→ **Provided records**
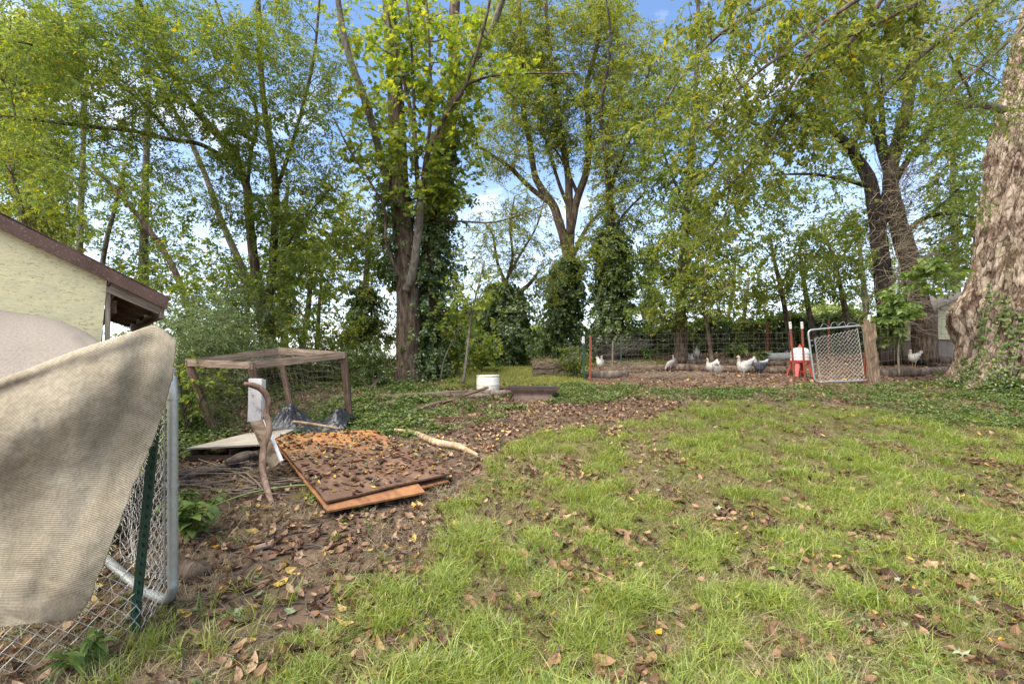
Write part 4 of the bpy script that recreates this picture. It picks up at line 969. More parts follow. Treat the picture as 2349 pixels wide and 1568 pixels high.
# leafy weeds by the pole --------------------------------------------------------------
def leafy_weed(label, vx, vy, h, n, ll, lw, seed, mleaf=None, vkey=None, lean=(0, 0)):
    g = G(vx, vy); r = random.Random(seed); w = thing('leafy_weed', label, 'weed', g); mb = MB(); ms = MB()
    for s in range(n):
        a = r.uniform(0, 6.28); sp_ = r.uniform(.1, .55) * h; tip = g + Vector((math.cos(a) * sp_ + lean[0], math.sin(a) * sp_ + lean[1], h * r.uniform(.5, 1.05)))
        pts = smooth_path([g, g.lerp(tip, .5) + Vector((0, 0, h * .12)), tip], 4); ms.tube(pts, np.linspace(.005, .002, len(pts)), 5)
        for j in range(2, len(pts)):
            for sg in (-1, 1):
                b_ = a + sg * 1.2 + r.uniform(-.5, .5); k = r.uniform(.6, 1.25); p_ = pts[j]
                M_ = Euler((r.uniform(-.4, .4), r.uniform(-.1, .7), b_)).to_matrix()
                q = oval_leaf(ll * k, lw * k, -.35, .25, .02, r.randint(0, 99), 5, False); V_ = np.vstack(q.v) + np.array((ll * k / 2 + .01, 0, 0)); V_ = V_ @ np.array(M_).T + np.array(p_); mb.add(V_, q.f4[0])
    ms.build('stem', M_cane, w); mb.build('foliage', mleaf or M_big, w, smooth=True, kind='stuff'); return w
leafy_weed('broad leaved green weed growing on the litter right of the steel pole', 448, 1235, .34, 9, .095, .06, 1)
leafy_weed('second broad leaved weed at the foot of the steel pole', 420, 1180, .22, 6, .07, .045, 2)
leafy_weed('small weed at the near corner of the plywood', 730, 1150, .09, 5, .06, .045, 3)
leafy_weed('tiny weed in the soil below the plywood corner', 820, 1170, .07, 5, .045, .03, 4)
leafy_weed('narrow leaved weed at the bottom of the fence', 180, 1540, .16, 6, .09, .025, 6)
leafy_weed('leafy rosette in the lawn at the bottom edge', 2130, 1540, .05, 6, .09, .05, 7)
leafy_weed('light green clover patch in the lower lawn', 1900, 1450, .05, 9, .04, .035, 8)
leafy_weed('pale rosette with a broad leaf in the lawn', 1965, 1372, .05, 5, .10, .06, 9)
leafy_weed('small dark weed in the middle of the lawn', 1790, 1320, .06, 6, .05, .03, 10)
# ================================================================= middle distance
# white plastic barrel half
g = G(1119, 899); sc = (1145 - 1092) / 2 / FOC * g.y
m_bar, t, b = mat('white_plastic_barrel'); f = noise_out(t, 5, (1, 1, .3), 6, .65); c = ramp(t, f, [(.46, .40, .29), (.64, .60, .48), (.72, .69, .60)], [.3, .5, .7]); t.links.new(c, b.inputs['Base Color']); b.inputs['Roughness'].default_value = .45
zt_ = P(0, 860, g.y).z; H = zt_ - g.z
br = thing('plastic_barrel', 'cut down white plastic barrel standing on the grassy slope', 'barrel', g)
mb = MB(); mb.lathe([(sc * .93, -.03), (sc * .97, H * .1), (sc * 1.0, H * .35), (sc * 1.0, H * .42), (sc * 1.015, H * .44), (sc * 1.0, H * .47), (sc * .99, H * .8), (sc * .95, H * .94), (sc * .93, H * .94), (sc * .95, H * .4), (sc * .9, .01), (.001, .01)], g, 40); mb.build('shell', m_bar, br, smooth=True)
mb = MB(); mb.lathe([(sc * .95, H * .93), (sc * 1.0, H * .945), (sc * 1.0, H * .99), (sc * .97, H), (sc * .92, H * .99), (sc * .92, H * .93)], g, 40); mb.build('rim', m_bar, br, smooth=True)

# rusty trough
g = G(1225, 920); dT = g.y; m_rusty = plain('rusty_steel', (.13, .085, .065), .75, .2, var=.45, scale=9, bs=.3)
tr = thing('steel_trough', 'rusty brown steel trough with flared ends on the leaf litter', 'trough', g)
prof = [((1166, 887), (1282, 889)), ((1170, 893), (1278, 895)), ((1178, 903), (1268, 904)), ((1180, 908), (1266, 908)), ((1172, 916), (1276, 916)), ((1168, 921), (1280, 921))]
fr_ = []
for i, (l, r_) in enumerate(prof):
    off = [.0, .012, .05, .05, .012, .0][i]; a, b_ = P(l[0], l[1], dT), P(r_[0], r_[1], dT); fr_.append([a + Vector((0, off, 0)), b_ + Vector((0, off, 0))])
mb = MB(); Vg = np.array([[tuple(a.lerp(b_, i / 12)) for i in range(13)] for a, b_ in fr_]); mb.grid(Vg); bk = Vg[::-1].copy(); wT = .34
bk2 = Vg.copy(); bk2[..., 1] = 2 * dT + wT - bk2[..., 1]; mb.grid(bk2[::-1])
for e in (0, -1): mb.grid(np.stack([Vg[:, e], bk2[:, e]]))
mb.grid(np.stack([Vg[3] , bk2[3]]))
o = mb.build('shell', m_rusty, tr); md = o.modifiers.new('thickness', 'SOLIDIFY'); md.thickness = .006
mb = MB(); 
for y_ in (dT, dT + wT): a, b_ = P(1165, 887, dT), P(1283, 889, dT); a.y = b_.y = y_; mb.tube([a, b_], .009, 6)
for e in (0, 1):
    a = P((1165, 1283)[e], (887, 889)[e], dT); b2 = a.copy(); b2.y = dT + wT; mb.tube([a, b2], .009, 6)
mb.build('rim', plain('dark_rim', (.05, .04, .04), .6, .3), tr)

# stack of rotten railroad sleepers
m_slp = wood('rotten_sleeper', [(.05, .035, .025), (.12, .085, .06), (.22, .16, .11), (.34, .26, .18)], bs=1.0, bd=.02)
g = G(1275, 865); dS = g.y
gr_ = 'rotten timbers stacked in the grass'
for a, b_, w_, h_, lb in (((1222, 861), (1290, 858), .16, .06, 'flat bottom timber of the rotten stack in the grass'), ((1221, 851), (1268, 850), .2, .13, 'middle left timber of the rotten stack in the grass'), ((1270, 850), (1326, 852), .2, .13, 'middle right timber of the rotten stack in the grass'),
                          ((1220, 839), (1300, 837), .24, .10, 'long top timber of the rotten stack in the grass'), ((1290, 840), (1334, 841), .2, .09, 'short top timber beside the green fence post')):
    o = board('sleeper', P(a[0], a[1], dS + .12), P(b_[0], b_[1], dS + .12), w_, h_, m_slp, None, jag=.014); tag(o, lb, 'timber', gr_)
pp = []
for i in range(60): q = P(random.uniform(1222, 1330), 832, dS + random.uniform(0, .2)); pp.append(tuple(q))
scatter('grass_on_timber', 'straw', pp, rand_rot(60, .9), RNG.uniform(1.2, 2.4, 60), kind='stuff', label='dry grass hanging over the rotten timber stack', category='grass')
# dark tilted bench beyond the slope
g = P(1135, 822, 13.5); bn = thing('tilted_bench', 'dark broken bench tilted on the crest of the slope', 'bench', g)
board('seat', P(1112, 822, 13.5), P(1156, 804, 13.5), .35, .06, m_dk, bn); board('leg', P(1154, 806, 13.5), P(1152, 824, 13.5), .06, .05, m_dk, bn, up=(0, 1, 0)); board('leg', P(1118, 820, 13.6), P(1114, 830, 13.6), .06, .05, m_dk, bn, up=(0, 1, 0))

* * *

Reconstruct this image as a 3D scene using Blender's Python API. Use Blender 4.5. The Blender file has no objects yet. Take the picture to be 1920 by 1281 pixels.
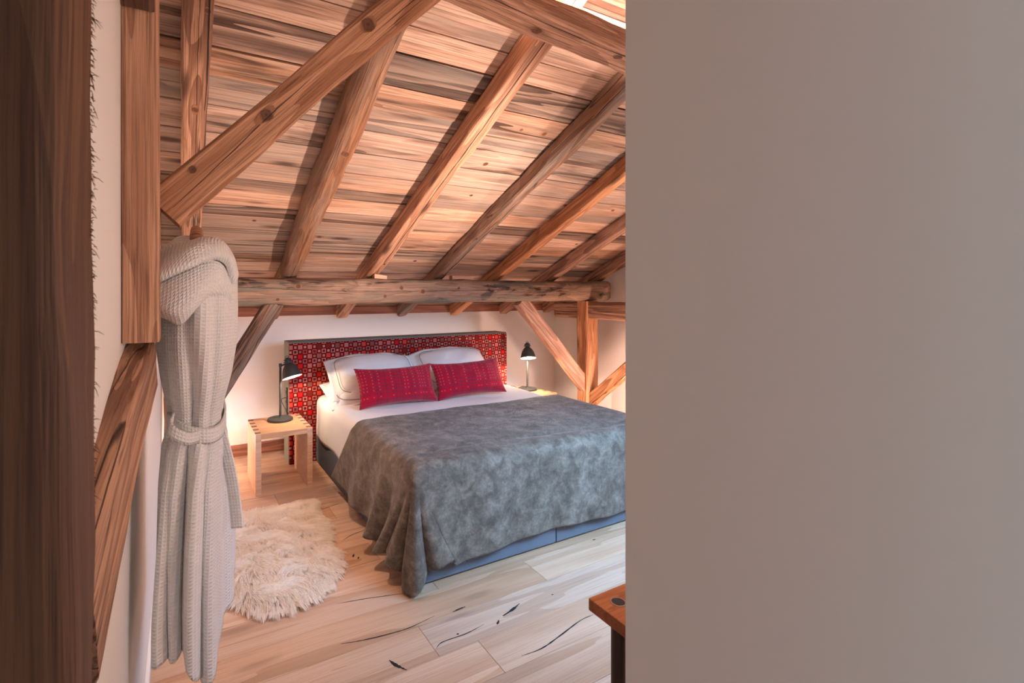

→ **Exercise objective**
Gather every line from the listing above in which the word "pixels" appears.

→ **Written solution**
Write part 4 of the bpy script that recreates this picture. It picks up at line 969. More parts follow. Treat the picture as 2349 pixels wide and 1568 pixels high.
Reconstruct this image as a 3D scene using Blender's Python API. Use Blender 4.5. The Blender file has no objects yet. Take the picture to be 1920 by 1281 pixels.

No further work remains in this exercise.